Quit the City's best when loud and scrappy
Quit the City
Quit the City (Standstill)
It’s tempting to classify Quit the City as a ’90s throwback. But that only raises the question of what a guitar-bass-drums-vocals rock band is supposed to sound like in 2012, and whether the answer is any different than it was 15 or 20 years ago. Quit the City doesn’t really sound like any of the acts it counts as influences, but it does somehow evoke the heyday of Nirvana and the Pixies without leaning too heavily on distortion-strafed power chords or the loud-quiet-loud formula.

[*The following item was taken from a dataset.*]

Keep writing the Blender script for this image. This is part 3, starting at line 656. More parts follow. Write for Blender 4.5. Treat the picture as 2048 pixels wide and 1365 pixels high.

Led by a pair of Calgary transplants, singer-guitarists Ryley Campbell and Colin McDonald (joined by bassist Liam Worthington and drummer Dan Whittal), Quit the City is at its best when it sticks to more uptempo numbers. The MTV Unplugged–style acoustic numbers (“Frozen Scenes”, “You’re Not the Only One Who Feels Crazy”, “Ghosts Will Die”) don’t make much of an impression, but on melodic rockers like “Friends” and “From the Colours”, the quartet wins through sheer exuberance, sounding a little like a young and scrappy Sloan circa Peppermint. Well, without the sugar-coated hooks, but maybe those will come in time.